Publié le par olivier Legrand

IV.3 The force of law without law
    The great interest of Agemben analysis come from it focuses on the relation between power and law. The juridical vision of power postulates that the legitimacy of power comes from the law, its application and enforcement. Agamben critiques his idea that power and law work always in accordance that the power presuppose and result from the law. His critic is mainly directed at liberal perceptions of democratic sovereignty (Yiftachel 2008). The state of exception corresponds to this disjunction between the law and its enforcement. The Oslo Agreements and the House demolition in Jerusalem provide example of a "force of law without law’’(Agamben  2005: 39).
As noted by Hanafi, Oslo Accords are a clear example of how the temporary can become permanent.
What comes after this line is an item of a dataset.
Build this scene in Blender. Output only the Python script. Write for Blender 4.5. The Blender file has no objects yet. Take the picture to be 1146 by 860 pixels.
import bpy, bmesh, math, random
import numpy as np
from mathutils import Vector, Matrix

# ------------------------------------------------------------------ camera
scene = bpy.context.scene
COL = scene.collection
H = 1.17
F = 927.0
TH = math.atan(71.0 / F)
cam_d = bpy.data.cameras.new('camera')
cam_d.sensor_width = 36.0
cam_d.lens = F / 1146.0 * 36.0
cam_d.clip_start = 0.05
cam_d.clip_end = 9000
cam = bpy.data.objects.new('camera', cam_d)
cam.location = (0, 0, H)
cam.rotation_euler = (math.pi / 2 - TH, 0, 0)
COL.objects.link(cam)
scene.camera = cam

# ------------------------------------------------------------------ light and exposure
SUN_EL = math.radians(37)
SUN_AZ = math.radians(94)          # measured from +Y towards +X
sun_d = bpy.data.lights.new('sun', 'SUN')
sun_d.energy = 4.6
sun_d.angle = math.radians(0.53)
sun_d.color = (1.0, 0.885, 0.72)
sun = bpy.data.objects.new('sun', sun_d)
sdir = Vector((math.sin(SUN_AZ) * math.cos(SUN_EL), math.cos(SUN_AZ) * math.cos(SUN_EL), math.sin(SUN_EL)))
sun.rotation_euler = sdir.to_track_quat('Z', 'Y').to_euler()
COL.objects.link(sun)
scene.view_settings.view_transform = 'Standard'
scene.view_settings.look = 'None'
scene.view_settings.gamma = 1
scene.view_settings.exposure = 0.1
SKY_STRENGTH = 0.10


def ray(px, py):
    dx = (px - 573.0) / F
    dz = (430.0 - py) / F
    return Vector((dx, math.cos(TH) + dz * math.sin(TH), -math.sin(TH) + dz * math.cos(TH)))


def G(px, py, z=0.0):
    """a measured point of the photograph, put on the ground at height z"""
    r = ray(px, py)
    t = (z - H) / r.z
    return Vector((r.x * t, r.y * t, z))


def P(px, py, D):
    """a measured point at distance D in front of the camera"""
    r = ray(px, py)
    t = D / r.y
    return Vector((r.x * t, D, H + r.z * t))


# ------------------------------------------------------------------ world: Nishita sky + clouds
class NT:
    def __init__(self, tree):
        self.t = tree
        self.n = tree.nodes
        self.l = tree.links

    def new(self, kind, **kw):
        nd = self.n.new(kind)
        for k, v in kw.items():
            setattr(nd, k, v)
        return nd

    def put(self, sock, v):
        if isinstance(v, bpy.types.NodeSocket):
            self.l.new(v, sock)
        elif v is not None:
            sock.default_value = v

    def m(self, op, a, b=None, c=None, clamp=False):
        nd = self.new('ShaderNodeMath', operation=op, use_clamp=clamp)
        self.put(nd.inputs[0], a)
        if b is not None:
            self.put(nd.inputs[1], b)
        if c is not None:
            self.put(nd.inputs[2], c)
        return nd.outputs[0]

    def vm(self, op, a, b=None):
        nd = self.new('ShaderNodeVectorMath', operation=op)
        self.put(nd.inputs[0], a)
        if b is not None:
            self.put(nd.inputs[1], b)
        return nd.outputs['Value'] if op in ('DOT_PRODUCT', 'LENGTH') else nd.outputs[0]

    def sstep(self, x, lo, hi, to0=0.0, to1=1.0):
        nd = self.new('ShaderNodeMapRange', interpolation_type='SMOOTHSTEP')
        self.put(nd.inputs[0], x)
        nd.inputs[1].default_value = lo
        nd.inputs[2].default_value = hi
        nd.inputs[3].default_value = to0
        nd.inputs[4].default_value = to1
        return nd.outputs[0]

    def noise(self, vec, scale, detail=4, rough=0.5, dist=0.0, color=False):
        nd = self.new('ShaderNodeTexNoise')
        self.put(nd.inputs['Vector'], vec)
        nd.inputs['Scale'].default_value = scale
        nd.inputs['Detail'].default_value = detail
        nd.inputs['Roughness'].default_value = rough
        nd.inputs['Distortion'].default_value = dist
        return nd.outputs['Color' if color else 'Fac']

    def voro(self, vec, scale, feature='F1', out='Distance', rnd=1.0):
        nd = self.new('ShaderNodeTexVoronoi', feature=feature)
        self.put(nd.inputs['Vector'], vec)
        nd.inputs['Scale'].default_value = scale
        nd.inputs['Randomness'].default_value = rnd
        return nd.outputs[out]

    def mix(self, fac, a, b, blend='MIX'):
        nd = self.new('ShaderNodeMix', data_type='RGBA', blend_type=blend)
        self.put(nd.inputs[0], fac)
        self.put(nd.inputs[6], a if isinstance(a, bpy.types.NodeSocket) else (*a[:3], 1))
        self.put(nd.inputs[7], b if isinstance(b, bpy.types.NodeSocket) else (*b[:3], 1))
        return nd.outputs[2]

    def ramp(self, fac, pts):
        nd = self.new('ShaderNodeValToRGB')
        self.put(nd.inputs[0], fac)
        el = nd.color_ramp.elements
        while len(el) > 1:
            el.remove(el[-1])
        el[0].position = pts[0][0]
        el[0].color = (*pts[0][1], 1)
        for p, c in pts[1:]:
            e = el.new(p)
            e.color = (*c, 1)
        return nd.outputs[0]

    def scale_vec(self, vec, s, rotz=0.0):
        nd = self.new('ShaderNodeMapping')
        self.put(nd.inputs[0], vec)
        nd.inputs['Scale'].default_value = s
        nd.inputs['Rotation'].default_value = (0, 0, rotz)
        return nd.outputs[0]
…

The obligations of the Oslo accords have not just been simply abrogated: one hand the Israeli government continues to support the colonization and on the other and it uses its formal control over the zone C to block Palestinian's development, shows that the state of exception is the produce of a selective and differential suspension of the law.
The process of house demolition is another example of how the power which normally comes from the application of the law can be exercise without law. The result of the Israeli planning restrictions has commonly been the "illegal" building by Palestinian to accommodate their housing needs. The stamps of "illegality" then provide Israel the right under their laws to demolish buildings for lack of building permit. According to Amir in 2001, on the Palestinian land in East Jerusalem 6,957 acres (39.5% of East Jerusalem, 61.3% of the not expropriated land) have not yet been planned, the building located in this gray zone, which may pre-existing to the law and even the state, fall inside the "illegality" and hence can be destroy. Kaminker told how the court was flooded with letters saying "that Mr. Adu al-Hawa, or whoever, could not get a license today because his land was not planned but that it soon would be planned and in the future he would be able to get a license" (1996:9). This shows how the force of the law, house demolition for illegality, can occur without law, the absence of planning. More broadly the list of limitations on the Palestinian development push their development inside the illegality, but by refusing to set up a planning able to answers to the Palestinian housing need the planning authority do not work in accordance to its own duty. This is also another example of the "municipalization" of what in reality are decisions with international ramifications, the manipulation of demographic proportions on land whose control was achieved militarily is against international law, which states that "The occupying power shall not deport or transfer parts of its own civilian population into the territory it occupies" (Article 49 (6) of the Fourth Geneva Convention).
    The state of exception thus ‘‘separates the norm from its application in order to make its application possible’’(Agamben, 2005: 36).But this 'techniques of government' cannot be limit to the sphere of the state and must encompass all the political space, from the local to the global.